• Extracted entries:
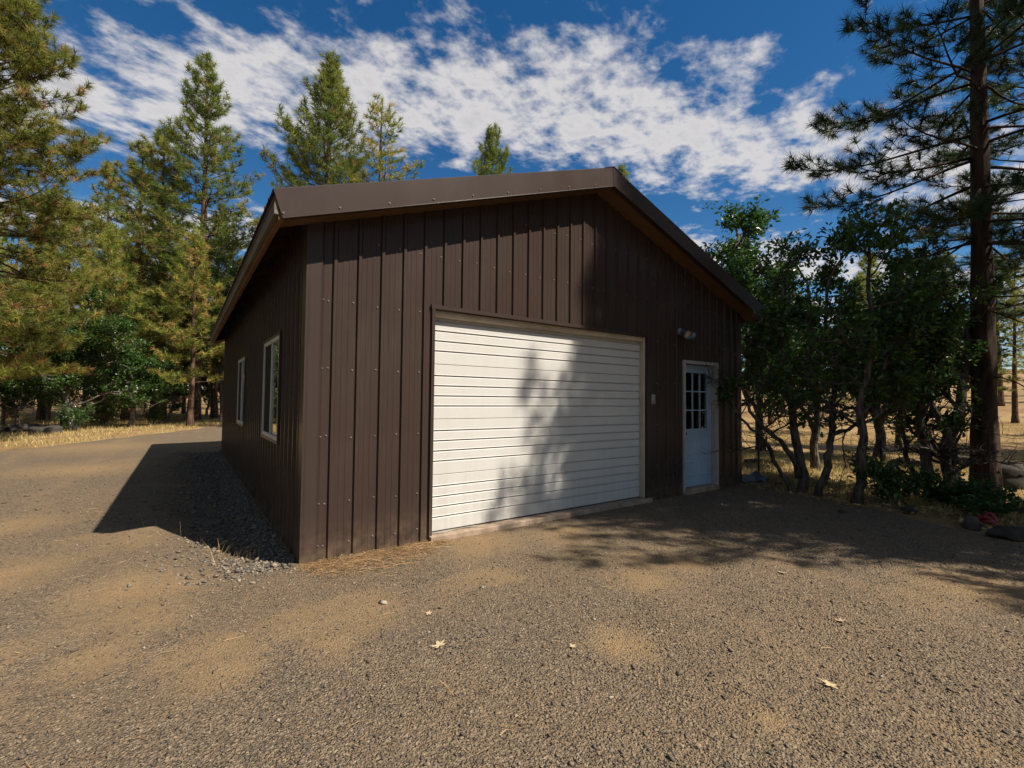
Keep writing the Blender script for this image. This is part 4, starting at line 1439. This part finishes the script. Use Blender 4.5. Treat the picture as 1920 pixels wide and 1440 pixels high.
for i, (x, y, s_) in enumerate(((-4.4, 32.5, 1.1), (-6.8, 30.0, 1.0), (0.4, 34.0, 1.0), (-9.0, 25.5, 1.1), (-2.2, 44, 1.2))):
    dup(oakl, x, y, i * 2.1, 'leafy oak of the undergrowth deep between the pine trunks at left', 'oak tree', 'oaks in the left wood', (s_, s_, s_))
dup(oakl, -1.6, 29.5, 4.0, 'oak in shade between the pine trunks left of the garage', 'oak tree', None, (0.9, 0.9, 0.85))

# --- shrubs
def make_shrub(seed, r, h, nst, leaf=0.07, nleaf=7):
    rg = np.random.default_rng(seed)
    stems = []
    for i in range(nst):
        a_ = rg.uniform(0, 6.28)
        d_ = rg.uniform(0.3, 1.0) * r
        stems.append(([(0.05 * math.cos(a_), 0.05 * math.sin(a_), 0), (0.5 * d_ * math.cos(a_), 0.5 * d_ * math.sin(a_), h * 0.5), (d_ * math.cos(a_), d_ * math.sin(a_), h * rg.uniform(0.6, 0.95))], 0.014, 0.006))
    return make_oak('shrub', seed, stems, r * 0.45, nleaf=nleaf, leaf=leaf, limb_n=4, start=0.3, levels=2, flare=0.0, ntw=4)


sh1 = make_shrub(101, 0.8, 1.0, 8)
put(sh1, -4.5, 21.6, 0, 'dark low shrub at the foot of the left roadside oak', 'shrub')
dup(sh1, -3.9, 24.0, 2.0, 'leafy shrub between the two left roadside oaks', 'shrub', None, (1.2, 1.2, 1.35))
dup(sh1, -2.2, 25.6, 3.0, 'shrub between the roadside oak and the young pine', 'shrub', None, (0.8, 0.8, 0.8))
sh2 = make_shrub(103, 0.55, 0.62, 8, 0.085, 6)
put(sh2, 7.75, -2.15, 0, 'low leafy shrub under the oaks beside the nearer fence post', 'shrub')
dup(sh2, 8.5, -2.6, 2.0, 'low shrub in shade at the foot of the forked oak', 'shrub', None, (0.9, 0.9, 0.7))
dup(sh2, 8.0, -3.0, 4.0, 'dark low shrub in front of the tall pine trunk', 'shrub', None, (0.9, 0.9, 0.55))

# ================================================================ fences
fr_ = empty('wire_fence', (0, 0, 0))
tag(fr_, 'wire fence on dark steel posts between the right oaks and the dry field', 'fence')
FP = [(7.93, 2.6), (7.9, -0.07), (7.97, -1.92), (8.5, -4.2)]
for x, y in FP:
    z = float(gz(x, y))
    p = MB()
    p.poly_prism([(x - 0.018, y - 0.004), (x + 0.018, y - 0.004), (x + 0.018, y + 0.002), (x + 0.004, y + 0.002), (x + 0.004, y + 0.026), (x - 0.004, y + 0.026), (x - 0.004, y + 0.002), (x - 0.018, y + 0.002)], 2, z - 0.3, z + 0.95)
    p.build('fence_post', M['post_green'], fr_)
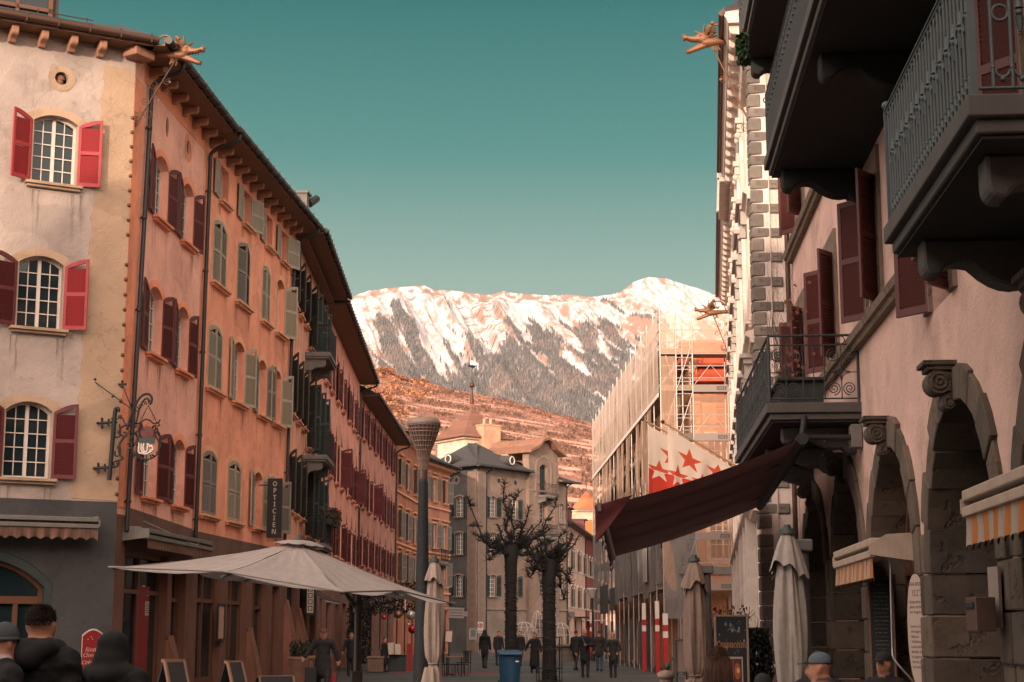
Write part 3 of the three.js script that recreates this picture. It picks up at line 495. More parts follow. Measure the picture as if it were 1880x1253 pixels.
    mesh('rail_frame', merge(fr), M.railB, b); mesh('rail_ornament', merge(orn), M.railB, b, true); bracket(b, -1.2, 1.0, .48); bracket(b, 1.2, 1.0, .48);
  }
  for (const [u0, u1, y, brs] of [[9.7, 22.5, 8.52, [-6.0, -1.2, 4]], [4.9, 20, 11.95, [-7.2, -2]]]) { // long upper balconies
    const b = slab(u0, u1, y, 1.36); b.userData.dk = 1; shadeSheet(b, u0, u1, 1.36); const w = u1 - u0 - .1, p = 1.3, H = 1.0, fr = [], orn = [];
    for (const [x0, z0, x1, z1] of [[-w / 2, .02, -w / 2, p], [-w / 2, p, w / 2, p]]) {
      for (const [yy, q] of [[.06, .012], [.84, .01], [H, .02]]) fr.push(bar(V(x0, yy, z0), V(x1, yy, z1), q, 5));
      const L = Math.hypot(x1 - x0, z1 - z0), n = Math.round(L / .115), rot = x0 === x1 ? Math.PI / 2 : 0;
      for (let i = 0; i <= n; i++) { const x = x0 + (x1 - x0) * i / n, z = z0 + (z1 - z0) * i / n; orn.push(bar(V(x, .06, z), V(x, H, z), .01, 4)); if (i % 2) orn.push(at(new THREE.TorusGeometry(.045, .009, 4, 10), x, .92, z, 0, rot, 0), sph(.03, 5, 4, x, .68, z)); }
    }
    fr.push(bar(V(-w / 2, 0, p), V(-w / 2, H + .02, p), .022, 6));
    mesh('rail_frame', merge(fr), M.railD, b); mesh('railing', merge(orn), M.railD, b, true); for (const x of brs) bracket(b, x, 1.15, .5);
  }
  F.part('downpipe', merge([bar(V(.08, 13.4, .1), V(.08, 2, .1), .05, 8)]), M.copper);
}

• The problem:
Every record is to be reproduced exactly, with no pictures included.

• Answer to this problem:
Keep writing the Blender script for this image. This is part 4, starting at line 1439. This part finishes the script. Use Blender 4.5. Treat the picture as 1920 pixels wide and 1440 pixels high.
for i, (x, y, s_) in enumerate(((-4.4, 32.5, 1.1), (-6.8, 30.0, 1.0), (0.4, 34.0, 1.0), (-9.0, 25.5, 1.1), (-2.2, 44, 1.2))):
    dup(oakl, x, y, i * 2.1, 'leafy oak of the undergrowth deep between the pine trunks at left', 'oak tree', 'oaks in the left wood', (s_, s_, s_))
dup(oakl, -1.6, 29.5, 4.0, 'oak in shade between the pine trunks left of the garage', 'oak tree', None, (0.9, 0.9, 0.85))

# --- shrubs
def make_shrub(seed, r, h, nst, leaf=0.07, nleaf=7):
    rg = np.random.default_rng(seed)
    stems = []
    for i in range(nst):
        a_ = rg.uniform(0, 6.28)
        d_ = rg.uniform(0.3, 1.0) * r
        stems.append(([(0.05 * math.cos(a_), 0.05 * math.sin(a_), 0), (0.5 * d_ * math.cos(a_), 0.5 * d_ * math.sin(a_), h * 0.5), (d_ * math.cos(a_), d_ * math.sin(a_), h * rg.uniform(0.6, 0.95))], 0.014, 0.006))
    return make_oak('shrub', seed, stems, r * 0.45, nleaf=nleaf, leaf=leaf, limb_n=4, start=0.3, levels=2, flare=0.0, ntw=4)


sh1 = make_shrub(101, 0.8, 1.0, 8)
put(sh1, -4.5, 21.6, 0, 'dark low shrub at the foot of the left roadside oak', 'shrub')
dup(sh1, -3.9, 24.0, 2.0, 'leafy shrub between the two left roadside oaks', 'shrub', None, (1.2, 1.2, 1.35))
dup(sh1, -2.2, 25.6, 3.0, 'shrub between the roadside oak and the young pine', 'shrub', None, (0.8, 0.8, 0.8))
sh2 = make_shrub(103, 0.55, 0.62, 8, 0.085, 6)
put(sh2, 7.75, -2.15, 0, 'low leafy shrub under the oaks beside the nearer fence post', 'shrub')
dup(sh2, 8.5, -2.6, 2.0, 'low shrub in shade at the foot of the forked oak', 'shrub', None, (0.9, 0.9, 0.7))
dup(sh2, 8.0, -3.0, 4.0, 'dark low shrub in front of the tall pine trunk', 'shrub', None, (0.9, 0.9, 0.55))

# ================================================================ fences
fr_ = empty('wire_fence', (0, 0, 0))
tag(fr_, 'wire fence on dark steel posts between the right oaks and the dry field', 'fence')
FP = [(7.93, 2.6), (7.9, -0.07), (7.97, -1.92), (8.5, -4.2)]
for x, y in FP:
    z = float(gz(x, y))
    p = MB()
    p.poly_prism([(x - 0.018, y - 0.004), (x + 0.018, y - 0.004), (x + 0.018, y + 0.002), (x + 0.004, y + 0.002), (x + 0.004, y + 0.026), (x - 0.004, y + 0.026), (x - 0.004, y + 0.002), (x - 0.018, y + 0.002)], 2, z - 0.3, z + 0.95)
    p.build('fence_post', M['post_green'], fr_)
Write part 3 of the three.js script that recreates this picture. It picks up at line 495. More parts follow. Measure the picture as if it were 1880x1253 pixels.
    mesh('rail_frame', merge(fr), M.railB, b); mesh('rail_ornament', merge(orn), M.railB, b, true); bracket(b, -1.2, 1.0, .48); bracket(b, 1.2, 1.0, .48);
  }
  for (const [u0, u1, y, brs] of [[9.7, 22.5, 8.52, [-6.0, -1.2, 4]], [4.9, 20, 11.95, [-7.2, -2]]]) { // long upper balconies
    const b = slab(u0, u1, y, 1.36); b.userData.dk = 1; shadeSheet(b, u0, u1, 1.36); const w = u1 - u0 - .1, p = 1.3, H = 1.0, fr = [], orn = [];
    for (const [x0, z0, x1, z1] of [[-w / 2, .02, -w / 2, p], [-w / 2, p, w / 2, p]]) {
      for (const [yy, q] of [[.06, .012], [.84, .01], [H, .02]]) fr.push(bar(V(x0, yy, z0), V(x1, yy, z1), q, 5));
      const L = Math.hypot(x1 - x0, z1 - z0), n = Math.round(L / .115), rot = x0 === x1 ? Math.PI / 2 : 0;
      for (let i = 0; i <= n; i++) { const x = x0 + (x1 - x0) * i / n, z = z0 + (z1 - z0) * i / n; orn.push(bar(V(x, .06, z), V(x, H, z), .01, 4)); if (i % 2) orn.push(at(new THREE.TorusGeometry(.045, .009, 4, 10), x, .92, z, 0, rot, 0), sph(.03, 5, 4, x, .68, z)); }
    }
    fr.push(bar(V(-w / 2, 0, p), V(-w / 2, H + .02, p), .022, 6));
    mesh('rail_frame', merge(fr), M.railD, b); mesh('railing', merge(orn), M.railD, b, true); for (const x of brs) bracket(b, x, 1.15, .5);
  }
  F.part('downpipe', merge([bar(V(.08, 13.4, .1), V(.08, 2, .1), .05, 8)]), M.copper);
}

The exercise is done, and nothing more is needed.